Material:

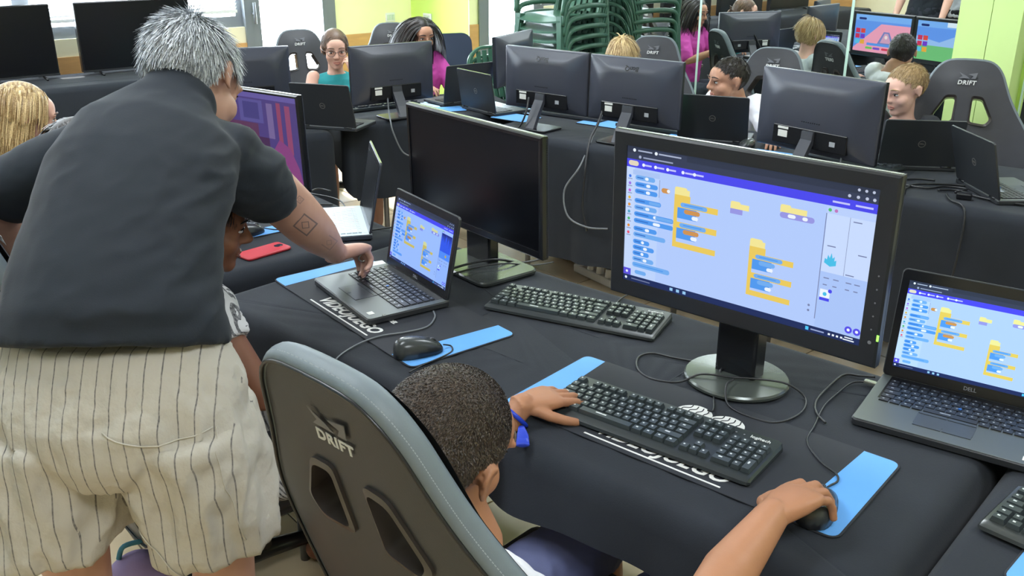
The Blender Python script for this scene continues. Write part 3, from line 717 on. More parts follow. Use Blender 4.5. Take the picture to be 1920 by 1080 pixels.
def monitor(name, label, x, y, yaw, zb, w, h, bez=(0.02, 0.02, 0.03), tilt=0.0, pic=None, stand='round', back='bulge', logo=None, led=False, depth=0.045, bezm=None, topline=False, side_buttons=False, thin=False, swivel=0.0, base_off=0.06):
    T = thing(name, label, 'monitor', (x, y, 0.75), yaw); zb -= 0.75; bezm = bezm or m_bez
    bs, bt, bb = bez; A = Matrix.Translation((0, 0, zb)) @ Matrix.Rotation(-tilt, 4, 'X')       # panel frame: x right, z up, front faces -y
    def P(x_, y_, z_): return A @ V((x_, y_, z_))
    # bezel ring with small chamfer
    o = [(-w/2, 0), (w/2, 0), (w/2, h), (-w/2, h)]; i = [(-w/2+bs, bb), (w/2-bs, bb), (w/2-bs, h-bt), (-w/2+bs, h-bt)]; e = 0.004
    oo = [(-w/2+e, e), (w/2-e, e), (w/2-e, h-e), (-w/2+e, h-e)]
    Q = MB(); Q.rings([[P(a, yy, b) for a, b in L] for L, yy in ((o, 0.022), (o, e), (oo, 0.0), (i, 0.001), (i, 0.006))], cap=False)
    fr = Q.build('bezel', bezm, T)
    if topline:
        Q = MB(); Q.box(P(0, 0.012, h+0.0008), (w*0.992, 0.006, 0.0016), A.to_3x3()); Q.build('top_edge', m_silver, fr)
    iw, ih = w-2*bs, h-bt-bb
    Q = MB(); Q.add([P(a, 0.004, b) for a, b in i], [(0, 1, 2, 3)]); sc = Q.build('screen', m_off, T)
    if pic:
        M = A @ Matrix.Translation((0, 0.0036, bb+ih/2)) @ Matrix.Rotation(PI/2, 4, 'X'); pic(iw, ih).build('picture', sc, M)
    # back shell
    def rect(k, yy, kz=None, rc=0.006):
        kz = kz if kz is not None else k
        return [P(a_, yy, h*0.5+b_) for a_, b_ in rrect(w*k, h*kz, rc, 6)]
    Q = MB()
    if thin: Q.rings([rect(1, 0.022), rect(0.99, 0.03), rect(0.9, 0.034)], cap=True)
    else: Q.rings([rect(k, yy, 1-(1-k)*1.2, rc) for k, yy, rc in ((1, 0.016, 0.006), (1, 0.024, 0.006), (0.985, 0.028, 0.010), (0.95, 0.0315, 0.02), (0.90, 0.036, 0.035), (0.84, 0.0415, 0.05), (0.78, 0.0475, 0.06), (0.72, 0.0525, 0.065), (0.66, 0.0555, 0.065), (0.60, 0.057, 0.06))], cap=True)
    bk = Q.build('back_shell', m_back, T, True, angle=70)
    if not thin:
        Q = MB(); Q.rbox(P(0, 0.047, h*0.20), (w*0.62, 0.026, h*0.24), 0.004, A.to_3x3()); rec = Q.build('port_recess', m_bezs, T)
        Q = MB(); Q.box(P(w*0.22, 0.0612, h*0.21), (w*0.08, 0.001, h*0.085), A.to_3x3()); Q.box(P(w*0.22, 0.0612, h*0.285), (w*0.09, 0.001, h*0.03), A.to_3x3()); Q.build('sticker', m_stick, rec)
        Q = MB(); Q.box(P(-w*0.2, 0.0612, h*0.19), (w*0.045, 0.001, h*0.06), A.to_3x3()); Q.build('sticker', mat('pale_sticker', srgb(160, 164, 170), 0.6), rec)
        Q = MB()
        for k in range(9): Q.box(P((k-4)*w*0.018, 0.0572, h*0.40), (w*0.008, 0.0012, h*0.012), A.to_3x3())
        Q.build('vent', m_bezs, bk)
    if logo:
        Q = MB(); add_text(Q, logo, A @ Matrix.Translation((0, 0.0515, h*0.845)) @ Matrix.Rotation(PI, 4, 'Z') @ Matrix.Rotation(PI/2-0.45, 4, 'X') @ Matrix.Rotation(PI, 4, 'Z'), size=0.03, bold=0.0004, extrude=0.0008); Q.build('lettering', m_bezs, bk)
    if side_buttons:
        Q = MB()
        for k in range(6): Q.tube([P(w/2-bs*0.45, 0.0002, 0.05+k*0.026), P(w/2-bs*0.45, -0.0006, 0.05+k*0.026)], 0.0016 if k else 0.0035, 8)
        Q.build('button', m_dot, fr)
    if led:
        Q = MB(); Q.box(P(w/2-0.0015, -0.0004, 0.062), (0.004, 0.0012, 0.012), A.to_3x3()); Q.build('power_light', m_led, fr)
    yb = base_off
    if stand == 'round':
        Q = MB(); n = 40
        Q.rings([[V((0.112*k*math.cos(2*PI*j/n), yb+0.105*k*math.sin(2*PI*j/n), zz)) for j in range(n)] for k, zz in ((0.97, 0.002), (1, 0.005), (1, 0.010), (0.97, 0.014), (0.5, 0.018), (0.3, 0.020))]); Q.build('base', m_baseg, T, True, angle=35)
        Q = MB(); Q.rbox((0, yb+0.01, zb*0.5+0.07), (0.092, 0.05, zb+0.15), 0.006); Q.build('neck', m_bezs, T)
    elif stand == 'plate':
        Q = MB(); slab(Q, 0.28, 0.20, 0.002, 0.016, 0.03, 0.004, c=(0.035, yb-0.02)); Q.build('base', m_gloss, T, True, angle=35)
        Q = MB(); Q.rbox((0, yb+0.01, zb*0.5+0.06), (0.11, 0.035, zb+0.13), 0.006); Q.build('neck', m_bezs, T)
    else:
        Q = MB(); slab(Q, 0.21, 0.15, 0.002, 0.012, 0.02, 0.003, c=(0, yb+0.03)); Q.build('base', m_bezs, T, True, angle=35)
        Q = MB(); rr_ = [[V((sx*0.026, yy+sy*0.012, zz)) for sx, sy in ((-1, -1), (1, -1), (1, 1), (-1, 1))] for yy, zz in ((yb+0.075, 0.010), (yb+0.045, zb*0.6+0.02), (0.060, zb+h*0.2), (0.056, zb+h*0.3))]; Q.rings(rr_); Q.build('neck', mat('stand_grey', srgb(58, 60, 68), 0.35), T)
    return T
m_lapd = mat('laptop_dark_shell', srgb(46, 48, 52), 0.42, bump=0.02, bscale=900)
m_deck = mat('laptop_deck', srgb(92, 98, 98), 0.36, metal=0.3)
m_silvd = mat('silver_laptop_deck', srgb(186, 198, 208), 0.3, metal=0.45)
m_silvk = mat('silver_laptop_key', srgb(205, 216, 224), 0.4)
m_pad = mat('touchpad', srgb(70, 76, 82), 0.32, metal=0.2)
m_ring = mat('lid_logo', srgb(150, 146, 140), 0.3, metal=0.6)
def keymat(name, base, leg, rough=0.4):
    m = bpy.data.materials.new(name); m.use_nodes = True; nt = m.node_tree; b = nt.nodes['Principled BSDF']; b.inputs['Roughness'].default_value = rough
    tc = nt.nodes.new('ShaderNodeTexCoord'); sp = nt.nodes.new('ShaderNodeSeparateXYZ'); nt.links.new(tc.outputs['Generated'], sp.inputs[0])
    def mth(op, a, bb=None):
        n = nt.nodes.new('ShaderNodeMath'); n.operation = op
        for k, q in enumerate((a, bb)):
            if q is None: continue
            if isinstance(q, float): n.inputs[k].default_value = q
            else: nt.links.new(q, n.inputs[k])
        return n.outputs[0]
    no = nt.nodes.new('ShaderNodeTexNoise'); no.inputs['Scale'].default_value = 9; nt.links.new(tc.outputs['Generated'], no.inputs[0])
    dx = mth('ABSOLUTE', mth('SUBTRACT', sp.outputs[0], 0.40)); dy = mth('ABSOLUTE', mth('SUBTRACT', sp.outputs[1], 0.60))
    a = mth('MULTIPLY', mth('LESS_THAN', dx, 0.10), mth('LESS_THAN', dy, 0.11)); a = mth('MULTIPLY', a, mth('GREATER_THAN', sp.outputs[2], 0.9)); a = mth('MULTIPLY', a, mth('GREATER_THAN', no.outputs['Fac'], 0.44))
    mx = nt.nodes.new('ShaderNodeMix'); mx.data_type = 'RGBA'; nt.links.new(a, mx.inputs[0]); mx.inputs[6].default_value = (*base, 1); mx.inputs[7].default_value = (*leg, 1)
    nt.links.new(mx.outputs[2], b.inputs['Base Color']); return m
m_key = keymat('keyboard_key', srgb(60, 67, 69), srgb(214, 218, 218), 0.28)
m_lkey = keymat('laptop_key', srgb(36, 38, 43), srgb(170, 176, 186), 0.36)
_kc = {}
def key_mesh(w, d, h, m, taper=0.0022, nm='key'):
    k = (round(w, 4), round(d, 4), round(h, 4), m.name)
    if k not in _kc:
        Q = MB(); Q.add([(-w/2, -d/2, 0), (w/2, -d/2, 0), (w/2, d/2, 0), (-w/2, d/2, 0), (-w/2+taper, -d/2+taper*0.7, h), (w/2-taper, -d/2+taper*0.7, h), (w/2-taper, d/2-taper*1.1, h), (-w/2+taper, d/2-taper*1.1, h)],
                        [(3, 2, 1, 0), (4, 5, 6, 7), (0, 1, 5, 4), (1, 2, 6, 5), (2, 3, 7, 6), (3, 0, 4, 7)]); _kc[k] = Q.mesh(nm, m)
    return _kc[k]
U = 0.019
def full_layout():
    K = []; x0 = -0.2145
    def row(y, items, x=x0):
        for it in items:
            if isinstance(it, tuple): x += it[0]*U; continue
            K.append((x+it*U/2, y, it)); x += it*U
    row(0.052, [1, (1,), 1, 1, 1, 1, (0.5,), 1, 1, 1, 1, (0.5,), 1, 1, 1, 1]); row(0.028, [1]*13+[2]); row(0.009, [1.5]+[1]*12+[1.5]); row(-0.010, [1.75]+[1]*12+[1.25]); row(-0.029, [1.25]+[1]*11+[2.75]); row(-0.048, [1.25, 1.25, 1.25, 6.25, 1.25, 1.25, 1.25, 1.25])
    xn = x0+15.35*U
    row(0.052, [1, 1, 1], xn); row(0.028, [1, 1, 1], xn); row(0.009, [1, 1, 1], xn); row(-0.029, [(1,), 1], xn); row(-0.048, [1, 1, 1], xn)
    xp = xn+3.35*U
    for y in (0.028, 0.009, -0.010, -0.029): row(y, [1]*4 if y != -0.029 else [1]*3, xp)
    row(-0.048, [2, 1], xp); K.append((xp+3.5*U, -0.0385, -2))
    return K
def keyboard(name, label, x, y, yaw, brand='logitech', cord=None, z=0.75, each=True, shine=False):
    T = thing(name, label, 'keyboard', (x, y, z), yaw)
    Q = MB(); w = 0.450
    prof = [(-0.0775, 0.004), (-0.076, 0.010), (-0.068, 0.0135), (-0.058, 0.0145), (0.066, 0.0195), (0.0755, 0.0195), (0.0775, 0.016), (0.0775, 0.004)]
    secs = []
    for xx, k in ((-w/2, 0.90), (-w/2+0.004, 0.975), (-w/2+0.012, 1.0), (w/2-0.012, 1.0), (w/2-0.004, 0.975), (w/2, 0.90)):
        secs.append([V((xx, a*k, 0.003+(b-0.003)*(0.55+0.45*(k-0.9)/0.1))) for a, b in prof])
    Q.rings(secs[::-1]); body = Q.build('body', mat('keyboard_shell', srgb(46, 51, 53), 0.34) if not shine else m_gloss, T, True, angle=30)
    if each:
        for kx, ky, u in full_layout():
            d = 0.0175; wv = abs(u)*U-0.0015
            if u == -2: d = 2*U-0.0015; wv = U-0.0015
            o = obj('key', key_mesh(wv, d, 0.0085, m_key), T); o.location = (kx, ky, 0.0150+(ky+0.058)*0.04); o.rotation_euler = (0.04, 0, 0)
    else:
        Q = MB()
        for kx, ky, u in full_layout():
            d = 0.0175; wv = abs(u)*U-0.0015
            if u == -2: d = 2*U-0.0015; wv = U-0.0015
            Q.box((kx, ky, 0.019+(ky+0.058)*0.04), (wv-0.003, d-0.003, 0.008))
        Q.build('key', mat('far_key', srgb(70, 74, 78), 0.35), T)['kind'] = 'stuff'
    if brand:
        Q = MB(); add_text(Q, brand, TRS((0.186, 0.058, 0.0205), 0, 0.04), size=0.0125, bold=0.0002); Q.build('lettering', m_logo_w, body)
        Q = MB()
        for k in range(3): Q.tube([(0.138+k*0.016, 0.057, 0.0196), (0.138+k*0.016, 0.057, 0.0203)], 0.002, 8)
        Q.build('status_light', m_dot, body)
    if cord:
        c_, s_ = math.cos(yaw), math.sin(yaw)
        L = [V(((px-x)*c_+(py-y)*s_, -(px-x)*s_+(py-y)*c_, pz-z)) for px, py, pz in cord]
        Q = MB(); Q.tube(catmull(L, 7), 0.0021, 7); Q.build('cord', m_cable, T, True)
    return T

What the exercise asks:
Return from the data every line that holds "picture".

Final answer:
The Blender Python script for this scene continues. Write part 3, from line 717 on. More parts follow. Use Blender 4.5. Take the picture to be 1920 by 1080 pixels.
        M = A @ Matrix.Translation((0, 0.0036, bb+ih/2)) @ Matrix.Rotation(PI/2, 4, 'X'); pic(iw, ih).build('picture', sc, M)